The book notes that sometimes the economy of esteem is blocked from its best operation by a systematic disesteem for whole groups of people, e.g. racial prejudice. And its treatment of what happens within the subordinated group as a result are very interesting. But the superordinate group isn't mentioned, and I kept thinking that some whiteness studies would have done some good here. The authors are interested in the disincentive to performance among the subordinate group who can't receive full-- or, sometimes, any-- esteem rewards for excellence. But the counterpart is the unearned status boost for even the least estimable members of the superordinate group. Jim Crow was economically destructive, but represented a categorical increase in status for lower-class whites; they gained a status floor beneath which they could not normally fall, just in virtue of not being black. And so they became dogged supporters and enforcers of Jim Crow, to protect and maintain their own otherwise-precarious status gains.

The often-positive-sum esteem settings the authors focus on are important and interesting. But they are not the whole of the economy of esteem, and are probably not the most important ways that esteem and status affect social institutions, the market, and politics.

A final complaint, minor in fact though it bothered me a great deal. Brennan and Pettit do make occasional reference to the historical importance of the view that esteem-seeking was a primary motivation. But their desire to contrast the intangible and invisible hands means that Adam Smith almost always appears as a synecdoche for the economistic worldview—and doesn’t appear often in any case. But Smith’s greatest work, the Theory of Moral Sentiments—mentioned here primarily as a source for the invisible hand metaphor!—is a work that’s centrally about the relationship between esteem-seeking and moral psychology, between the desire for praise and the desire for praiseworthiness, between human motivation and the good opinion of others; in short, about the core material of this book. And the book omits altogether the great critic of esteem-seeking behavior, Smith’s contemporary Jean-Jacques Rousseau.

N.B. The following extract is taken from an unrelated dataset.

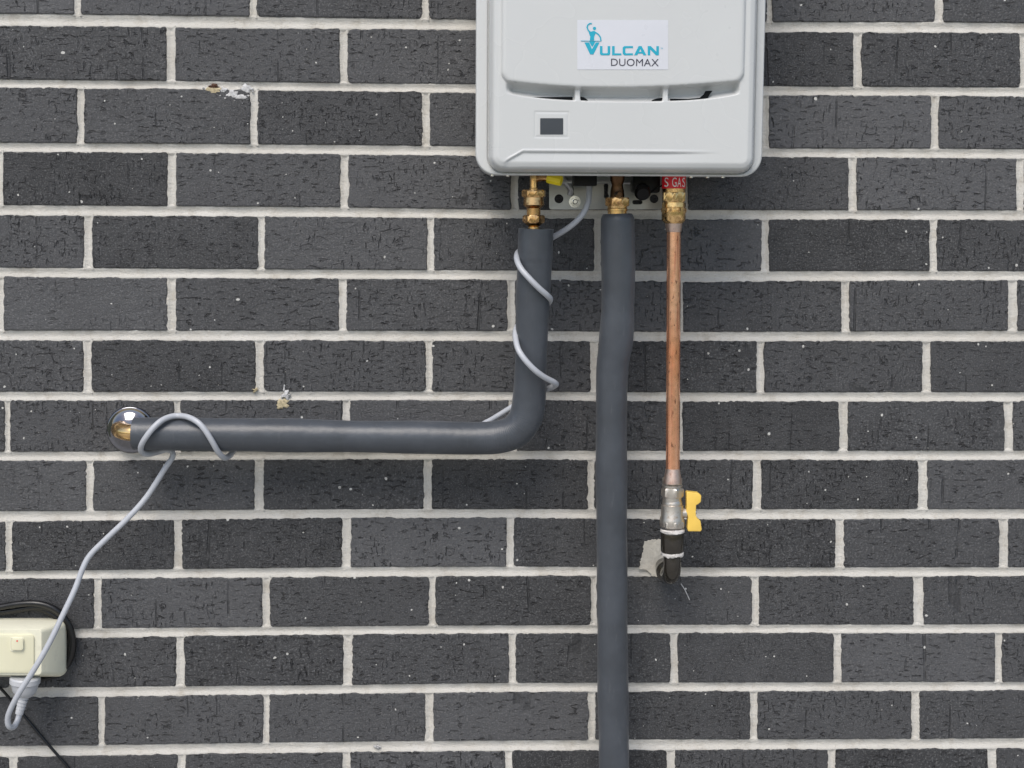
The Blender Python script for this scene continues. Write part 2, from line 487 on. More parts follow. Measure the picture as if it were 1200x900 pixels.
# ------------------------------------------------------------------ brick wall
# each brick: x, z of its upper left, lower left, upper right and lower right corner, in mm on the wall face
ROWS = [
 [(-233.8, 1781.1, -235.7, 1710.7, -3.8, 1781.1, -5.7, 1710.7), (6, 1781.2, 4.1, 1710.7, 235.7, 1781.5, 234.7, 1710.3), (245, 1781.5, 244, 1710.2, 471.8, 1781.7, 471.7, 1709.7), (481.2, 1781.7, 481.2, 1709.6, 710.3, 1782.8, 711.2, 1709.9), (721.2, 1782.8, 722.1, 1710, 951.8, 1784.3, 953.6, 1710.7), (959.6, 1784.4, 961.4, 1710.7, 1188.5, 1787, 1191.3, 1712.6), (1199.9, 1787.1, 1202.8, 1712.7, 1429.9, 1787.1, 1432.8, 1712.7)],
 [(-109.4, 1694.4, -110.9, 1621.9, 120.6, 1694.4, 119.1, 1621.9), (132.2, 1694.3, 130.8, 1621.9, 358.2, 1694.4, 357.7, 1621.2), (368.8, 1694.5, 368.3, 1621.2, 596.4, 1695.3, 596.8, 1621.5), (607.3, 1695.3, 607.7, 1621.5, 835.8, 1695.9, 837.1, 1622), (846.8, 1695.9, 848.2, 1622, 1076, 1697, 1078.4, 1622.6), (1087.7, 1697.1, 1090.1, 1622.7, 1313.3, 1698.6, 1316.7, 1623.5), (1324.3, 1698.7, 1327.7, 1623.5, 1554.3, 1698.7, 1557.7, 1623.5)],
 [(-233.8, 1610.4, -235.8, 1535.9, -3.8, 1610.4, -5.8, 1535.9), (6.1, 1610.3, 4.2, 1536, 233.9, 1610.1, 232.8, 1536.3), (244.4, 1610.1, 243.5, 1536.3, 471.9, 1609.3, 471.8, 1535.9), (482.5, 1609.2, 482.5, 1535.9, 709.6, 1609, 710.5, 1535.6), (720.6, 1609, 721.5, 1535.6, 948.9, 1609.2, 950.7, 1535.7), (958.6, 1609.3, 960.4, 1535.7, 1189.6, 1610.4, 1192.4, 1537.2), (1200.6, 1610.5, 1203.4, 1537.2, 1430.6, 1610.5, 1433.4, 1537.2)],
 [(-348.3, 1523.3, -350.7, 1450.2, -118.3, 1523.3, -120.7, 1450.2), (-107.8, 1523.3, -110.2, 1450.2, 117.9, 1523, 116.5, 1450), (130, 1523, 128.6, 1450, 357.6, 1522.8, 357, 1449.8), (369.4, 1522.7, 369, 1449.7, 596, 1521.6, 596.4, 1447.5), (606.8, 1521.7, 607.3, 1447.6, 835, 1522.8, 836.3, 1448.6), (846.1, 1522.9, 847.5, 1448.6, 1074.7, 1523.6, 1077, 1449.8), (1086, 1523.6, 1088.3, 1449.8, 1315.6, 1524, 1318.8, 1450.9), (1326.6, 1524, 1329.9, 1451, 1556.6, 1524, 1559.9, 1451)],
 [(-229.1, 1435.8, -231, 1363.2, 0.9, 1435.8, -1, 1363.2), (13.3, 1435.8, 11.4, 1363.2, 242.1, 1435.9, 241.1, 1362.6), (251.6, 1435.9, 250.7, 1362.6, 478.8, 1435.6, 478.8, 1362.3), (488.4, 1435.5, 488.4, 1362.3, 714.4, 1435.2, 715.3, 1362.1), (724.3, 1435.2, 725.2, 1362.1, 952.5, 1435.5, 954.3, 1362.6), (962.9, 1435.6, 964.7, 1362.7, 1193.7, 1436.6, 1196.4, 1364.2), (1204.1, 1436.6, 1206.9, 1364.3, 1434.1, 1436.6, 1436.9, 1364.3)],
 [(-354, 1349.6, -356.5, 1275.1, -124, 1349.6, -126.5, 1275.1), (-111.6, 1349.6, -114, 1275.2, 114.2, 1349.5, 112.7, 1275.8), (126.7, 1349.5, 125.2, 1275.8, 354.5, 1349.4, 354, 1276.4), (365.3, 1349.4, 364.8, 1276.4, 592.1, 1349, 592.5, 1276.5), (603.6, 1348.9, 604, 1276.5, 830.7, 1347.2, 832, 1275.6), (841.9, 1347.1, 843.2, 1275.6, 1069.4, 1349.1, 1071.6, 1277.1), (1081.1, 1349.2, 1083.3, 1277.2, 1311, 1351.1, 1314.2, 1278.8), (1324.4, 1351.2, 1327.6, 1278.9, 1554.4, 1351.2, 1557.6, 1278.9)],
 [(-234.2, 1261.3, -236.2, 1188.7, -4.2, 1261.3, -6.2, 1188.7), (7.6, 1261.3, 5.8, 1188.7, 236.2, 1261.7, 235.2, 1189.3), (248.1, 1261.7, 247.2, 1189.3, 476.9, 1261.7, 476.8, 1189.7), (486.6, 1261.7, 486.5, 1189.7, 710.9, 1261.8, 711.7, 1189.2), (722.2, 1261.9, 723.1, 1189.2, 949.6, 1262.4, 951.4, 1188.8), (960.5, 1262.4, 962.3, 1188.8, 1189.6, 1263, 1192.3, 1189.5), (1202, 1263, 1204.8, 1189.5, 1432, 1263, 1434.8, 1189.5)],
 [(-346.4, 1175.8, -348.7, 1103.3, -116.4, 1175.8, -118.7, 1103.3), (-108.3, 1175.8, -110.6, 1103.3, 120.3, 1176.2, 118.8, 1103.3), (129.9, 1176.2, 128.5, 1103.3, 358.7, 1176.7, 358.1, 1103.4), (368.9, 1176.7, 368.5, 1103.4, 595.1, 1177.2, 595.5, 1104.1), (606.3, 1177.2, 606.8, 1104.1, 833.1, 1175.4, 834.3, 1104), (844.4, 1175.3, 845.7, 1104, 1071.6, 1175.5, 1073.8, 1104), (1084, 1175.5, 1086.2, 1104, 1312.8, 1175.7, 1315.8, 1104.1), (1325.3, 1175.7, 1328.4, 1104.1, 1555.3, 1175.7, 1558.4, 1104.1)],
 [(-235.8, 1090, -237.7, 1017.9, -5.8, 1090, -7.7, 1017.9), (5.6, 1090, 3.8, 1018, 232.6, 1091.2, 231.6, 1019), (245.9, 1091.3, 245, 1019.1, 473.7, 1091.6, 473.6, 1019.3), (485.3, 1091.5, 485.2, 1019.3, 708.9, 1090.8, 709.7, 1018.8), (719.3, 1090.8, 720.2, 1018.8, 948.3, 1090.2, 950, 1018.4), (960.4, 1090.2, 962.1, 1018.3, 1190.4, 1090, 1193, 1017.9), (1203.5, 1090, 1206.2, 1017.8, 1433.5, 1090, 1436.2, 1017.8)],
 [(-351, 1002.1, -353.3, 930.8, -121, 1002.1, -123.3, 930.8), (-110.8, 1002.2, -113.1, 930.9, 116.9, 1004.3, 115.5, 932.7), (129, 1004.4, 127.6, 932.8, 356.2, 1006.4, 355.7, 934.7), (369, 1006.4, 368.6, 934.7, 592.7, 1006.6, 593.1, 934.7), (603.1, 1006.5, 603.6, 934.6, 831.9, 1003.3, 833.1, 932.7), (843.3, 1003.2, 844.6, 932.6, 1071.2, 1003, 1073.3, 931.9), (1084.4, 1003, 1086.5, 931.8, 1312.6, 1002.9, 1315.7, 931.2), (1325.9, 1002.8, 1329, 931.1, 1555.9, 1002.8, 1559, 931.1)],
 [(-228.1, 919.2, -230, 845.9, 1.9, 919.2, -0, 845.9), (12.1, 919.2, 10.3, 846, 241.3, 919.5, 240.3, 846.9), (252.9, 919.5, 251.9, 847, 480.6, 920.2, 480.6, 847.6), (490.7, 920.3, 490.7, 847.6, 715.8, 920, 716.6, 847.4), (724.5, 919.9, 725.3, 847.3, 951, 918.6, 952.7, 846.5), (961.4, 918.5, 963.2, 846.5, 1189.1, 917.6, 1191.7, 845.5), (1203.6, 917.6, 1206.3, 845.4, 1433.6, 917.6, 1436.3, 845.4)],
 [(-350.6, 831.3, -352.9, 758.6, -120.6, 831.3, -122.9, 758.6), (-109.5, 831.3, -111.7, 758.7, 116.6, 833, 115.1, 759.3), (128.8, 833.1, 127.4, 759.4, 356.8, 834.7, 356.3, 760), (370.4, 834.7, 369.9, 760.1, 596.7, 835, 597.1, 761.4), (607.2, 835, 607.7, 761.4, 833.2, 834.2, 834.5, 760.2), (844.2, 834.2, 845.6, 760.2, 1073.5, 833.2, 1075.8, 759.2), (1085.2, 833.1, 1087.4, 759.1, 1313.9, 832, 1317.1, 758.2), (1325, 832, 1328.2, 758.1, 1555, 832, 1558.2, 758.1)],
 [(-226.5, 744.4, -228.3, 672.3, 3.5, 744.4, 1.7, 672.3), (12.7, 744.5, 10.9, 672.4, 240.2, 745.8, 239.3, 673.9), (249.4, 745.9, 248.5, 673.9, 475.6, 747.1, 475.5, 674.6), (487.6, 747.1, 487.6, 674.6, 713.4, 747.1, 714.2, 674.2), (724, 747, 724.9, 674.2, 952.6, 745.9, 954.3, 673.2), (963.7, 745.8, 965.5, 673.2, 1192.8, 744.8, 1195.4, 671.9), (1204.5, 744.8, 1207.2, 671.8, 1434.5, 744.8, 1437.2, 671.8)],
 [(-356.6, 655.8, -359.1, 578.7, -126.6, 655.8, -129.1, 578.7), (-115, 655.8, -117.4, 578.7, 115, 657, 113.5, 579.6), (126.7, 657.1, 125.2, 579.6, 354.3, 658.2, 353.8, 580.5), (366.1, 658.3, 365.6, 580.5, 592.2, 658.7, 592.6, 580.6), (602.6, 658.7, 603.1, 580.6, 830.4, 657.5, 831.7, 579.1), (843, 657.5, 844.4, 579.1, 1070.8, 656.7, 1073.1, 577.9), (1081.6, 656.6, 1084, 577.9, 1310.5, 655.8, 1313.8, 576.8), (1323.6, 655.8, 1326.9, 576.7, 1553.6, 655.8, 1556.9, 576.7)],
]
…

The book in fact contains many good answers to traditional critiques of esteem-seeking, draws credible connections between the pursuit of esteem and the attainment of excellence, and greatly adds to our understanding. And I want to emphasize again how admirable its combination of economic and philosophical reasoning is. This may be the finest manifestation I know of the intellectual atmosphere that existed at the Australian National University’s Research School of the Social Sciences (where the authors were longtime colleagues) for many years, and that’s high praise. But the book by its own admission is meant to be research-agenda-opening, not primarily question-answering. Much work remains to be done in thinking about status, power, and interest-based motivations alongside each other, sometimes rivalrous, sometimes reinforcing, always interacting—and about what follows for the methodologies of the social sciences.

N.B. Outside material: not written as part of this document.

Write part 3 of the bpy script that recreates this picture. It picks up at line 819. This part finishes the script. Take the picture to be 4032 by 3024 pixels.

With respect to institutional reforms, the authors are very concerned to make the point that professionals should be treated like professionals, and rewarded with esteem for excellence, rather that either micromanaged in a punitive regulatory fashion or "incentivized" (as the ugly word goes) with constant payments for performance. This is persuasive and important-- and indeed helps to make sense of how and why many professions are organized the way that they are. But it's a lesson that operates within boundaries, too. Professions as sectors, and firms of professionals like law firms, face market discipline, even when professionals as individual workers are not paid by commission. I think the authors are concerned to show that, e.g., civil servants and public school teachers also ought to be treated as professionals, with their time use regulated by the intangible hand and not the invisible or the iron hand. No doubt there's something to that; but it needs to be paired with an understanding of what will take the place of the market boundaries faced by private-sector professions. And there's something slightly underwhelming about "treat schoolteachers better" as the institutional takeaway from a book that, on its face, is attempting a major overhaul in how social science is done.

(At least, a major overhaul in how economics is done. Sociology, it must be said, has never been blind to the importance of status. But economists-- even, apparently, very fine and professionally-interdisciplinary economists-- sometimes have trouble acknowledging that sociology has gone somewhere before they have.)

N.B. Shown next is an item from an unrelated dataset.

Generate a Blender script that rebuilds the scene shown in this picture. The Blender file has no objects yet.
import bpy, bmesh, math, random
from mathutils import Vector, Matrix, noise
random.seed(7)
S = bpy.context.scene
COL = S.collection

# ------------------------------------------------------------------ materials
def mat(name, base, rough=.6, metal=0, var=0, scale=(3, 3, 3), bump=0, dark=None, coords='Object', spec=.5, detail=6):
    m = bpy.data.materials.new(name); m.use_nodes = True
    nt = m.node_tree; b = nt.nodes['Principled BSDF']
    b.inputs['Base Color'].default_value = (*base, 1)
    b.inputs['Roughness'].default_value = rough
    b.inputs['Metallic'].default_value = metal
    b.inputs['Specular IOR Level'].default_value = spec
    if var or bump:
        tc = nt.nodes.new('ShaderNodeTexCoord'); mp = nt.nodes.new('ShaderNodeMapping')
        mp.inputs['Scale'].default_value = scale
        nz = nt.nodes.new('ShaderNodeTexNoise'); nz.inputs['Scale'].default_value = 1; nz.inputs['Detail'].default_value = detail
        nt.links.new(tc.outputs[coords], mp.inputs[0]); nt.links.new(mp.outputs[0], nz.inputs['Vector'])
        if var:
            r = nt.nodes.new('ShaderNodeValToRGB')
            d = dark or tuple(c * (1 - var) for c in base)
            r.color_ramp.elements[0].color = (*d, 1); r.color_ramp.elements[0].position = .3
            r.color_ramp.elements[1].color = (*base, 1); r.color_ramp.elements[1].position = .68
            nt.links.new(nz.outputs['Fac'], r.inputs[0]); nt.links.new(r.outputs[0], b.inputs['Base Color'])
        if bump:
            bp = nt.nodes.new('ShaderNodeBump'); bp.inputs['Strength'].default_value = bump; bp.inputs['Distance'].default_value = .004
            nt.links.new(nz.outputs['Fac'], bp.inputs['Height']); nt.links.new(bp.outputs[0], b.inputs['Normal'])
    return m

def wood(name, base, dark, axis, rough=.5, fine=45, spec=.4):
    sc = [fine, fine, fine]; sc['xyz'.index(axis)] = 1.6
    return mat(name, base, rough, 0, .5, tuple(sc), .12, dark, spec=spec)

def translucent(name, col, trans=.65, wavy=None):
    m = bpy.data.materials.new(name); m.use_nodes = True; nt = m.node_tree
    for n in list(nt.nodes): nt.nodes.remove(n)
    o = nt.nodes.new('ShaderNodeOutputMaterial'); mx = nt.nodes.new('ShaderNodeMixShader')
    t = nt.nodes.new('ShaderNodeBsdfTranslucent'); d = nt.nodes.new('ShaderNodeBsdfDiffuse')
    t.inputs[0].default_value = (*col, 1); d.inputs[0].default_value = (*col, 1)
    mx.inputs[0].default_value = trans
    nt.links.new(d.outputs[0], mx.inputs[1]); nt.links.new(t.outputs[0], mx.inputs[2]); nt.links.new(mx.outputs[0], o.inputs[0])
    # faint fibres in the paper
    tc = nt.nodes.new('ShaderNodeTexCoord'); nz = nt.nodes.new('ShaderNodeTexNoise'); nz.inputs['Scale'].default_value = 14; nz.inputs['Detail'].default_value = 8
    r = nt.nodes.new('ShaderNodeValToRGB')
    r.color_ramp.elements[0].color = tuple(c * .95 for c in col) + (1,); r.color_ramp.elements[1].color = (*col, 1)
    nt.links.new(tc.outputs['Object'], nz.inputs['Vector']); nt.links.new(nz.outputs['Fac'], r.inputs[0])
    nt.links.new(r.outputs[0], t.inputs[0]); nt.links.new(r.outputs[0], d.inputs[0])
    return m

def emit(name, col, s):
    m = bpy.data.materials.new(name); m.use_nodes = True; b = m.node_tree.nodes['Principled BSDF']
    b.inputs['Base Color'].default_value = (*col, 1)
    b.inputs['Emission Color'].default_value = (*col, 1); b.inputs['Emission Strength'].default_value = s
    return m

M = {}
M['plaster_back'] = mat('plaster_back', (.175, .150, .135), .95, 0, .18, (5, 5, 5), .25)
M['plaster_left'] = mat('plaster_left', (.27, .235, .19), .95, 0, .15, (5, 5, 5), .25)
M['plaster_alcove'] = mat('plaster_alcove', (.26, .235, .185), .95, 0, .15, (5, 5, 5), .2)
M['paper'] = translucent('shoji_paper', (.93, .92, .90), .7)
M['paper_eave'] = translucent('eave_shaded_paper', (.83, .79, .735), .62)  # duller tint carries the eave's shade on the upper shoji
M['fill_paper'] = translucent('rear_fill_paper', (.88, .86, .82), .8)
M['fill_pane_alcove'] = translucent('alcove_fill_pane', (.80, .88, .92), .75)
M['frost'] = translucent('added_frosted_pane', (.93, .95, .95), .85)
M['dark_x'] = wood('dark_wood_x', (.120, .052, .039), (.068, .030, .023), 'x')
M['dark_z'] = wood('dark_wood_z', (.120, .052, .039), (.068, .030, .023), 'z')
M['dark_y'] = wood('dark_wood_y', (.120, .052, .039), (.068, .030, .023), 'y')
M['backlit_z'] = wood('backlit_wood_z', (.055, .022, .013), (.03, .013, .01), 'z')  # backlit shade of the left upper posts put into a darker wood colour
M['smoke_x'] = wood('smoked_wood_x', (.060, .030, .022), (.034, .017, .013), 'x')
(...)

The best part of the book by far is Part II, "Within the Economics of Esteem," that formalizes and analyzes many features of esteem-seeking behavior, and casts light on lots of situations. (Not accidentally, many of these are set in universities and among academics; I've maintained several times on this blog that academic life is more usefully modeled as status-seeking than as interest-seeking.) Readers of these chapters need to be brave enough not to be frightened away by the mere appearance of a diagram or an equation, but these are no more difficult than what appears in an introductory microeconomics class and in any case their ideas and intuitions are clearly explained in the accompanying prose. But pause to appreciate the models if you can. They're pitched at a very well-chosen level. They simplify and abstract, as models do... but they don't simplify into straight lines or monotonic curves. Brennan and Pettit have thought carefully about discontinuities, asymmetries, sharp angles, and indeterminate zones, and they simplify just enough to highlight them, rather than simplifying them away-- and many of the best ideas of the book are found in the discussions and justifications of those discontinuities, asymmetries, and so on.